Je le répète, malgré toute la sympathie qu’on peut éprouver pour l’auteur… Je m’en veux de le dire si clairement mais je m’en voudrais bien plus si je passais ce fait sous silence. David Grossman est un opposant, un opposant célèbre, mais il n’est pas seul, et on doit compter avec d’autres millions de citoyens qui pensent le contraire.
Les électeurs de ce pays ont envoyé à la Knesset un certain nombre de députés ; on peut être d’accord ou en désaccord, mais c’est un fait dont il faut tenir compte. Une fois de plus, Israël a rendez-vous avec le jugement de l’Histoire. Qui a raison ? Personne n’a raison contre tous les autres. C’est l’unité qui risque d’être le principal risque encouru par le nouvel État juif.
L’État juif, parlons-en justement, puisque l’auteur lui a consacré quelques pages qui suscitent ma curiosité. L’auteur est sincère mais son idéalisme est patent. Il manifeste son soutien aux minorités quelles qu’elles soient, mais peine à rétablir l’équilibre entre les droits d’Israël sur sa terre ancestrale et les contestations des Palestiniens qui revendiquent la même terre, exclusivement. On le voit, c’est la quadrature du cercle (ribbouya ha iggoul) !
Le problème est insoluble et l’auteur développe une conception qui me fait penser au romantisme politique qui régnait au XIXe siècle en Allemagne post-bismarckienne. On connaît la suite. En règle générale, l’auteur accable un seul camp et se montre moins rigoureux à l’égard des ennemis d’Israël : si ces derniers avaient manifesté le réel désir d’avoir à leurs côtés un État juif souverain chez lui, cela se saurait, et on aurait réglé ce problème qui ensanglante toute une partie du monde depuis bien des décennies…

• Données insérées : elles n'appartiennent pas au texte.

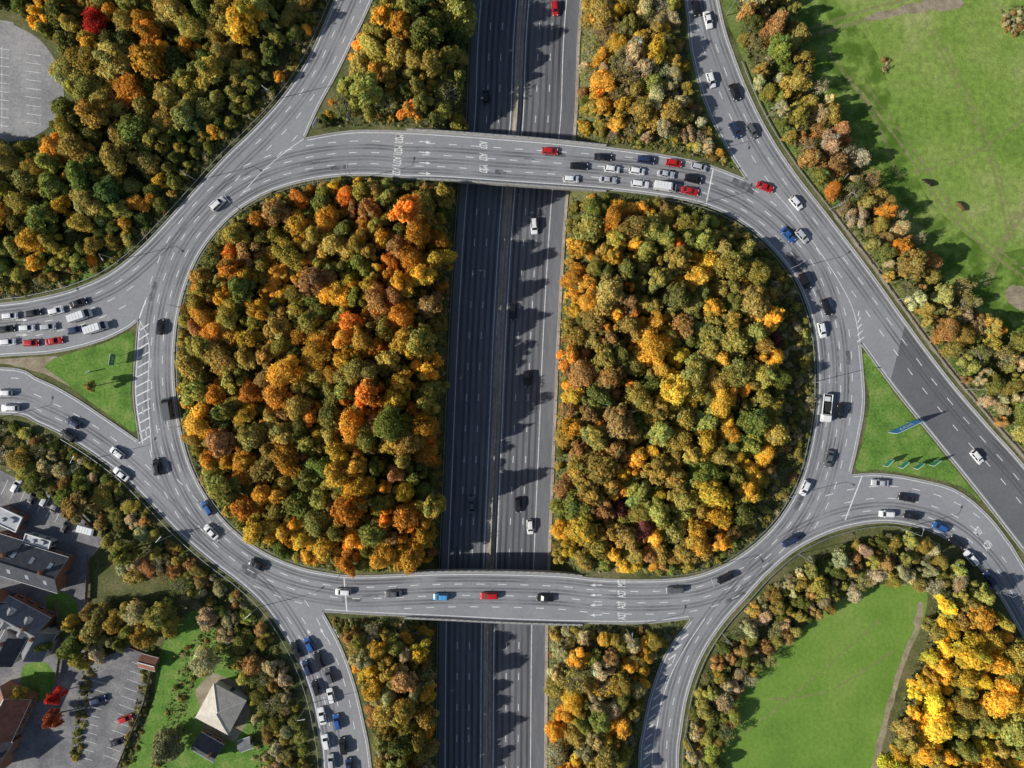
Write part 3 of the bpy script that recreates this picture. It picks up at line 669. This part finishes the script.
CMs={'h':car_mesh('hatchback_car',4.15,1.78,1.47,.22,.37,.90,.97),
     's':car_mesh('saloon_car',4.65,1.82,1.43,.27,.42,.72,.86),
     'u':car_mesh('suv_car',4.55,1.88,1.68,.23,.35,.92,.97,'suv'),
     'e':car_mesh('estate_car',4.7,1.82,1.48,.25,.40,.93,.98)}
names={'h':'hatchback_car','s':'saloon_car','u':'suv_car','e':'estate_car','v':'panel_van','t':'flatbed_truck'}
def van_mesh():
    m=MB(); L,w=5.9,1.98; 
    prof=[(2.95,.45),(2.95,.95),(2.55,1.25),(1.75,2.05),(1.3,2.28),(-2.9,2.32),(-2.95,2.2),(-2.95,.4)]
    B=len(m.v)
    for sy in(-1,1):
        for (x,z) in prof: m.v.append((x,sy*(w/2)*(1 if z<1.3 else .93),z))
    n=len(prof)
    for k in range(n): m.f.append((B+k,B+(k+1)%n,B+n+(k+1)%n,B+n+k)); m.m.append(1 if k==2 else 0)
    m.f.append(tuple(B+k for k in range(n))[::-1]); m.m.append(0); m.f.append(tuple(B+n+k for k in range(n))); m.m.append(0)
    for sy in(-1,1):
        m.quad([(1.9,sy*.985,1.3),(.95,sy*.985,1.3),(.95,sy*.945,1.95),(1.55,sy*.945,1.95)],1)
        m.box((2.1,sy*1.12,1.35),(.18,.24,.3),m=2); m.box((2.9,sy*.75,.85),(.15,.3,.2),m=3); m.box((-2.94,sy*.88,1.1),(.06,.14,.5),m=4)
        for sx in(1.85,-1.75): m.tube((sx,sy*.76,.36),(sx,sy*1.0,.36),.36,.36,12,2)
    for x in(-2.2,-1.4,-.6,.2): m.box((x,0,2.335),(.05,1.5,.03),m=0)
    return m.mesh('panel_van',[M['paint'],M['glass'],M['tyre'],M['lamp'],M['tail']])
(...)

Après un hommage mérité aux victimes du 7 octobre, David Grossman constate que le pays Israël est plus une forteresse qu’un foyer.
À qui la faute ?
P.S. Explication du « Cœur pensant » : sommes nous capables de nous jeter dans cette rébellion intime et héroïque ; ne pas cesser d’être le cœur sensible, grand ouvert, à nu ; tout en ne cessant pas de penser. Être le cœur pensant. Encore et toujours, être le cœur pensant.